Com bom humor, um jornal italiano chamou a Ratzinger "PapaRatzi". Com mau humor, (a par de milhões que ficaram satisfeitos) milhares de católicos não se mostraram particularmente entusiasmados com a eleição do cardeal alemão. Quer queiramos quer não, estamos num tempo em que aquilo que se exige a um líder representa uma nítida transição da qualidade para a quantidade. Por outras palavras: se a Igreja católica tem perdido fiéis na camada jovem e nas sociedades mais avançadas -- na Áustria e em França, por exemplo, o número de católicos baixou respectivamente 17 e 12 por cento nos últimos 35 anos (vd. blog de 12/03/05) --, urge recuperar essa perda e acrescentar-lhe mais uns pontos percentuais. Aí e noutros sítios. Agora que Ratzinger tomou o leme da Igreja católica, exige-se-lhe que, tal como numa empresa, apresente resultados no final do seu ministério.
Ratzinger mostra-se favorável a algo que se denominou de fundamentalismo. É, consequentemente, contra a livre interpretação dos textos bíblicos. Ora, presentemente, com a avassaladora crise de autoridade que grassa por muitos países em consequência do "capitalismo democrático" e as inerentes posições individualistas, o fundamentalismo soa, em termos ocidentais, a uma imposição. E "what is imposed is opposed". Para desagrado de muitos, conscientes e saudosos de valores do passado, estamos muito mais na era da incerteza -- que engloba aquilo a que Ratzinger chama "relativismo" -- do que na idade dos dogmas. Pretender que a rocha se manterá igual, quando muito dela se esfarelou já e transformou em areia, pode parecer um posicionamento nobre.

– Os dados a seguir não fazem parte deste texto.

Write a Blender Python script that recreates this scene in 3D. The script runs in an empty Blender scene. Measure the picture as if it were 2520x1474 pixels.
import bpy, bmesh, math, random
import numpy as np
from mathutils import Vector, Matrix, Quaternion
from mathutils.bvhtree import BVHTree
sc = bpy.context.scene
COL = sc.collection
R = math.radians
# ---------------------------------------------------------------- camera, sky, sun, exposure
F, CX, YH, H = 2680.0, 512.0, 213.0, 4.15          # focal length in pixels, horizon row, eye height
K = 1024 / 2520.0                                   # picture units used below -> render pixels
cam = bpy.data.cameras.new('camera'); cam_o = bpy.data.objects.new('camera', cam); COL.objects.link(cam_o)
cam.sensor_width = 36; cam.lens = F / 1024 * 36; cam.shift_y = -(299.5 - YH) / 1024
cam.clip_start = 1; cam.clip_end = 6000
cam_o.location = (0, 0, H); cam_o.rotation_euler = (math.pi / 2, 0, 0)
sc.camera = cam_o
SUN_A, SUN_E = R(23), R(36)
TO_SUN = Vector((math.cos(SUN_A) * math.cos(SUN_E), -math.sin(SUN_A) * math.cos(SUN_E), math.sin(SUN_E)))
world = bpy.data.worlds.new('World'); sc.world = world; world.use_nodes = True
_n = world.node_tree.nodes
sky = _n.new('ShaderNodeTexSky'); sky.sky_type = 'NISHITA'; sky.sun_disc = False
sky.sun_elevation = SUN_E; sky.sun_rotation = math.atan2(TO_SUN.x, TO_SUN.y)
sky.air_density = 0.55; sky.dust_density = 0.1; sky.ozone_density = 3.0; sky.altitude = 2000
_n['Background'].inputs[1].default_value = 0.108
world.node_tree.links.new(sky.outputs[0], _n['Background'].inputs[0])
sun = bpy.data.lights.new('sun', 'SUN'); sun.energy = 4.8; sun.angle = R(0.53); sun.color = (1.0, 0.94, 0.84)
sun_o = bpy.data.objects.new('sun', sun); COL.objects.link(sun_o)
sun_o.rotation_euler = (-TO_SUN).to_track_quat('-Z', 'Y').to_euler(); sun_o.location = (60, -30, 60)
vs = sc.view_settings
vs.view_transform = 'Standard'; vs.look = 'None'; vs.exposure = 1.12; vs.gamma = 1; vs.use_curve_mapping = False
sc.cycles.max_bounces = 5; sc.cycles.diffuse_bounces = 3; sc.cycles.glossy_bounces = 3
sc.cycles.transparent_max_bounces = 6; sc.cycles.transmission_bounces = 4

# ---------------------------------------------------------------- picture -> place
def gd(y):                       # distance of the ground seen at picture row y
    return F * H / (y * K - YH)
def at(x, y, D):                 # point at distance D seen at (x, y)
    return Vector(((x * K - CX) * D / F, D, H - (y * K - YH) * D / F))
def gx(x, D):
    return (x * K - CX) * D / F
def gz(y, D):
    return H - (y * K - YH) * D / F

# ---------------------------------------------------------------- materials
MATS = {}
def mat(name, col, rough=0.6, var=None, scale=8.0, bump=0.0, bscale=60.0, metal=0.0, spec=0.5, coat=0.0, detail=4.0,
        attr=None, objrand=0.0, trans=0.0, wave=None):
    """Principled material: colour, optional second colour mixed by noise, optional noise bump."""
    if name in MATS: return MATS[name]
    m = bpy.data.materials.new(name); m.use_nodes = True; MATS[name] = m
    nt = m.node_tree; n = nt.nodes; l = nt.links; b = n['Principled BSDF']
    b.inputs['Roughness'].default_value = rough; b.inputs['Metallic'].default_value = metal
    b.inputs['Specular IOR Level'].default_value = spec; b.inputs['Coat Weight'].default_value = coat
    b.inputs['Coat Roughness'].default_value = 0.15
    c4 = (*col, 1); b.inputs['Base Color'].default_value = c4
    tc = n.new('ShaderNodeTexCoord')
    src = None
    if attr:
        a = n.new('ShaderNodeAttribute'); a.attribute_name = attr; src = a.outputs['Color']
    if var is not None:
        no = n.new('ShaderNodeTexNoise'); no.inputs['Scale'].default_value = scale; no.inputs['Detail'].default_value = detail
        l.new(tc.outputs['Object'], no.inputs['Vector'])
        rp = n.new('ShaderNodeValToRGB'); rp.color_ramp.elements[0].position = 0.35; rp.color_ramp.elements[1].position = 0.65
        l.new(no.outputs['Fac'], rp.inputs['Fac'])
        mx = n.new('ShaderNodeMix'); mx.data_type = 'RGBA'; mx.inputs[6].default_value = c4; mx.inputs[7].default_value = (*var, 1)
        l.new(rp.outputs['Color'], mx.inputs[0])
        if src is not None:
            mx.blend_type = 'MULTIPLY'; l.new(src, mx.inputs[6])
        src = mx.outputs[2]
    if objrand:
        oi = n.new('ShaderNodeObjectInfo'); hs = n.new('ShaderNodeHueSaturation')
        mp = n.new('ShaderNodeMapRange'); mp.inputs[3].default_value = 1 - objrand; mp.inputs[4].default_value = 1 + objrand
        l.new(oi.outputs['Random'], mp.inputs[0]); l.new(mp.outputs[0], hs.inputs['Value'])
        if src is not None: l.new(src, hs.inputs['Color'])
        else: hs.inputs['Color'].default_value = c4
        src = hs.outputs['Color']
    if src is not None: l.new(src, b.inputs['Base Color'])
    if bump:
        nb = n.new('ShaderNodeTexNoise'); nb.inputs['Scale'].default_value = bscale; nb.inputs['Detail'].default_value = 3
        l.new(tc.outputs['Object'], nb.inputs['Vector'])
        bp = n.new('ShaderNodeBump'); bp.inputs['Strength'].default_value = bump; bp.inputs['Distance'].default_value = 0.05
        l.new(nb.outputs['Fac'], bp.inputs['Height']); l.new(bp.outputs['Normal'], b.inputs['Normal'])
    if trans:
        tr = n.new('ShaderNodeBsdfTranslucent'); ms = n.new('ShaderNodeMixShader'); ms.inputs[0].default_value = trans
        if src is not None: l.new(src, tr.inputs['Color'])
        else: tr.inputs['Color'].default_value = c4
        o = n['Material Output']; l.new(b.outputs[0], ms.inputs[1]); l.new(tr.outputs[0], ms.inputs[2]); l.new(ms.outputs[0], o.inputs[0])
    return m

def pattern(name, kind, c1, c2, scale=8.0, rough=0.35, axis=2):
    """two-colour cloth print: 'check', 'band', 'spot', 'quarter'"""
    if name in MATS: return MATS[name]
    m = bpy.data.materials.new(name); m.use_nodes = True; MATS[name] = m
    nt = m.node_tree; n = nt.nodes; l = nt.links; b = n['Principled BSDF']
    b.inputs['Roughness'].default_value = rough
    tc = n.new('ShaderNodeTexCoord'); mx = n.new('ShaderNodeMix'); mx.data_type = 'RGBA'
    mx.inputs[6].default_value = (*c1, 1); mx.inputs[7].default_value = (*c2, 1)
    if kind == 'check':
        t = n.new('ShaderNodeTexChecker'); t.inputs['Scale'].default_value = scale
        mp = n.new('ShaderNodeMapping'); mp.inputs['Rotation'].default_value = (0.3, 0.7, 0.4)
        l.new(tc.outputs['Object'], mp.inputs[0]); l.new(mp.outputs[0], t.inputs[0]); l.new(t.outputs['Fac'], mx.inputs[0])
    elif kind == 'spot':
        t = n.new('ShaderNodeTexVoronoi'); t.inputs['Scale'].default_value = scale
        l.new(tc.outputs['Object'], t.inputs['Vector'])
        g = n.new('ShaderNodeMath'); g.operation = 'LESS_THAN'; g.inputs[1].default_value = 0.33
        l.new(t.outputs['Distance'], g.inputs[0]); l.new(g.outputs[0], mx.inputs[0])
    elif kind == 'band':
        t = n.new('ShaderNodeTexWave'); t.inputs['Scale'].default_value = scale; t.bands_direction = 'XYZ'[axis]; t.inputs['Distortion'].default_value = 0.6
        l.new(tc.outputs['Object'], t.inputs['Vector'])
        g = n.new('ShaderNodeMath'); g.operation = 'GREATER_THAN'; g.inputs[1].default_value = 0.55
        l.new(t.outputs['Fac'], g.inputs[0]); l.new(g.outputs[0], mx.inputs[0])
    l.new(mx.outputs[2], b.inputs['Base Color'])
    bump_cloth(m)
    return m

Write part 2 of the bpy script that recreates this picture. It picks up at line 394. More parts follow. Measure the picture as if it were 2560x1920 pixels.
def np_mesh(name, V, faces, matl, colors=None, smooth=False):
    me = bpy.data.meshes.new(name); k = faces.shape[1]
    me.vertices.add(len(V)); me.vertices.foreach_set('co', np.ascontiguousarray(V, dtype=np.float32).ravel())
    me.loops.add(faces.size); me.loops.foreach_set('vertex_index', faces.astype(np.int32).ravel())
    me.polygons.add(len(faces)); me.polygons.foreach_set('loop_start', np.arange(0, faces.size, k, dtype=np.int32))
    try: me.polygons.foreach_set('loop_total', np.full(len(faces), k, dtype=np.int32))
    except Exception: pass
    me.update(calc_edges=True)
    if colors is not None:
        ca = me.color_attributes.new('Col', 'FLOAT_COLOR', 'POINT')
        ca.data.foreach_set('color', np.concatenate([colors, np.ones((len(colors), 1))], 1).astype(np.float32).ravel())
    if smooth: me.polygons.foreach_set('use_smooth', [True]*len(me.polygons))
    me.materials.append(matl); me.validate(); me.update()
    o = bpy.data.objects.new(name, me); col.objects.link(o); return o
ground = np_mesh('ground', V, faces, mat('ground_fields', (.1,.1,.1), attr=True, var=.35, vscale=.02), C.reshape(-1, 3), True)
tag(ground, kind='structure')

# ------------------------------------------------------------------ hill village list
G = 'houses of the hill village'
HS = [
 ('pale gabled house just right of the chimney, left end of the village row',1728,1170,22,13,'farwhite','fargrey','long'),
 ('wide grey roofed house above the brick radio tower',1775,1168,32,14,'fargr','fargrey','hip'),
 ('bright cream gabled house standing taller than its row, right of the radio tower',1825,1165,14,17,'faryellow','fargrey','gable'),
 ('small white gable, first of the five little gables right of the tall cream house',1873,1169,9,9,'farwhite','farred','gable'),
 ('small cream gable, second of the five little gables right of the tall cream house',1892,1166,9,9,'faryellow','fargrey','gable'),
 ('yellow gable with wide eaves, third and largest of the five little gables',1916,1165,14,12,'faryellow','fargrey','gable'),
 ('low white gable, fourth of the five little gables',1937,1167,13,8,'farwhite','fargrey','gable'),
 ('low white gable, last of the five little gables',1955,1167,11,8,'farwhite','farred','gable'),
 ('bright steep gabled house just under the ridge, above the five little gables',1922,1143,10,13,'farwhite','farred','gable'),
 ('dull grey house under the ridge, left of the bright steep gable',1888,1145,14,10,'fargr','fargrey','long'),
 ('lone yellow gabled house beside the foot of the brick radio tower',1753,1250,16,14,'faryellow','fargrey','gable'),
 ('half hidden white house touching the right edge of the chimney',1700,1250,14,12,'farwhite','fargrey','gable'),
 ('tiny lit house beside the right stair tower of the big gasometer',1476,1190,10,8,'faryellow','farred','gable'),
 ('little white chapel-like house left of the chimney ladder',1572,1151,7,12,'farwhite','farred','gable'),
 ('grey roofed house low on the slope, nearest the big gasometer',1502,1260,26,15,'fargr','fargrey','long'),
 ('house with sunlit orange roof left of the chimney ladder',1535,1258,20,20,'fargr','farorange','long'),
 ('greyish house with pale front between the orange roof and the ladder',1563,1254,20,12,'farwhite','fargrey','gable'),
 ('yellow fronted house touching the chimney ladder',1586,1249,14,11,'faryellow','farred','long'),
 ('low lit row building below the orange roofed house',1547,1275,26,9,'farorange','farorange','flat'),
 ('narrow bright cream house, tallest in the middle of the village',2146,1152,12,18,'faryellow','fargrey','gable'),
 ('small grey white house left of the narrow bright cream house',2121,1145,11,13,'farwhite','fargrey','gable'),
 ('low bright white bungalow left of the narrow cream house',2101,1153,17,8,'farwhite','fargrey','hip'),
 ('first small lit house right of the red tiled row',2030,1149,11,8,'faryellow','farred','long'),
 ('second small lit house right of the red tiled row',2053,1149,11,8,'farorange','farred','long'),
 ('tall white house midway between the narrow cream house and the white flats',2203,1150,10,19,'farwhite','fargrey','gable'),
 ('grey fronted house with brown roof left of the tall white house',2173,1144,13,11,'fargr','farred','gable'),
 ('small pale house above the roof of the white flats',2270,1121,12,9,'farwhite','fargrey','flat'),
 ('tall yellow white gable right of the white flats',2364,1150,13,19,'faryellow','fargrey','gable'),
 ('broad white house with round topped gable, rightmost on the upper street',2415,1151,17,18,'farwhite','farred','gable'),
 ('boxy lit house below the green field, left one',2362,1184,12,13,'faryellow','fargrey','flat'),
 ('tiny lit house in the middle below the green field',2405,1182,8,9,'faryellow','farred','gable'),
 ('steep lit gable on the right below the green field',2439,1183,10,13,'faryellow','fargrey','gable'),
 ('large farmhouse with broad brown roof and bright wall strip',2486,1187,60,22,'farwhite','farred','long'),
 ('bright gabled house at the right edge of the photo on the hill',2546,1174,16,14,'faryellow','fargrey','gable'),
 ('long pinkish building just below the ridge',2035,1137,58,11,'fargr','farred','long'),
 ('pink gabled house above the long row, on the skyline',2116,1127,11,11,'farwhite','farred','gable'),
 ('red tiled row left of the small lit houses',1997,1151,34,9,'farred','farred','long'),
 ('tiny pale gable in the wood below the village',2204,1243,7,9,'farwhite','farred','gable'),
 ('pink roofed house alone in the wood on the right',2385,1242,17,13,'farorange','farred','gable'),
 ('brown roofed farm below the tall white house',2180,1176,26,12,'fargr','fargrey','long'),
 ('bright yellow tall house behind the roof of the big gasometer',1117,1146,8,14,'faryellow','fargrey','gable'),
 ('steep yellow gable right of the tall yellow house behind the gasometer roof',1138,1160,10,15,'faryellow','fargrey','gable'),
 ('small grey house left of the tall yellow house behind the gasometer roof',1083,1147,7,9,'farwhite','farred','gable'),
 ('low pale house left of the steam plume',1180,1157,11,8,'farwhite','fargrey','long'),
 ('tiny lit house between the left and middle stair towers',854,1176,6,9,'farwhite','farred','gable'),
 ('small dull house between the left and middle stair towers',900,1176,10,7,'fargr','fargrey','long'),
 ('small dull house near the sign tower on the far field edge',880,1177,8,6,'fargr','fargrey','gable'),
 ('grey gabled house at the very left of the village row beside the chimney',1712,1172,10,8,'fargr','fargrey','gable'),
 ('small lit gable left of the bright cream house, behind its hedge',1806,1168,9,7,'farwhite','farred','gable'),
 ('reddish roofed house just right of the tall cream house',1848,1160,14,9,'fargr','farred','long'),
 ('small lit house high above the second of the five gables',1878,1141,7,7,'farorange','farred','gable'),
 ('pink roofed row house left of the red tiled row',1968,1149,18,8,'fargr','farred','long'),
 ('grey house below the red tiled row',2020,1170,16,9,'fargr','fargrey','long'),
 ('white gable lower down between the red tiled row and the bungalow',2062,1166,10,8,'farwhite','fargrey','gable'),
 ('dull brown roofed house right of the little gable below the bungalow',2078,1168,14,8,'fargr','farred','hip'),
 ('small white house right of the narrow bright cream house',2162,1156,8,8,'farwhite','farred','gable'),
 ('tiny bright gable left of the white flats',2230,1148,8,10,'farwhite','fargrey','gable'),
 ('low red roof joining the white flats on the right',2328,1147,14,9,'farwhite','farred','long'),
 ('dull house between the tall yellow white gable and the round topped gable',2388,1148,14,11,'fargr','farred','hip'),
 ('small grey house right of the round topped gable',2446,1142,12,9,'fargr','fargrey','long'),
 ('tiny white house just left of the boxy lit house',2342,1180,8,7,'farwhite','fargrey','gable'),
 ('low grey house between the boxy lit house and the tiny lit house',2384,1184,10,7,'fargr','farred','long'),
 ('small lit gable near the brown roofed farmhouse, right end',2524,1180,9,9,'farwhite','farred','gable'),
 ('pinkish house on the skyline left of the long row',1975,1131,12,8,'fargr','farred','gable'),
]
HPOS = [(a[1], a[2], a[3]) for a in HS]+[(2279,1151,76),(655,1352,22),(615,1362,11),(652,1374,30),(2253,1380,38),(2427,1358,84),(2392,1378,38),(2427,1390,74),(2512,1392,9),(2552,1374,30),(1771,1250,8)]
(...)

Mas obterá dividendos?
Como se sabe, nem os protestantes, nem os muçulmanos possuem uma autoridade central, ao contrário dos católicos. Admitem a interpretação pessoal dos textos sagrados. Daí a existência de tantas seitas. Ora, é inegável que nas últimas décadas se tem registado uma progressiva protestantização do catolicismo. Consequentemente, a infalibilidade papal é posta em questão -- ou cada vez mais ignorada. Há um número crescente de pessoas que são católicas "à sua maneira". Este não é um bom prenúncio para quem, nos seus escritos, defende um conservadorismo puro e duro.
Daqui a uns dez anos, convirá dar uma vista de olhos aos números das ordenações sacerdotais e dos fiéis contabilizáveis em países mais desenvolvidos do que os da América Latina. Entretanto, deverá dizer-se que a América de línguas ibéricas, que constitui hoje o núcleo numericamente líder na religião católica, foi, afinal, um notável investimento de um papa que delegou na Espanha e em Portugal a cristianização daquelas novas terras. A designação escolhida por esse papa (Alexandre VI) oculta um espanhol de nome Rodrigo Bórgia, pai não só de César Bórgia (para quem Maquiavel escreveu O Príncipe), como também da famosa Lucrécia Bórgia. Foi um papa que se mostrou um investidor nato em aumento do número de católicos (hoje, só o Brasil e o México juntos possuem cerca de um quarto dos católicos de todo o mundo). Estará Ratzinger à sua altura neste domínio?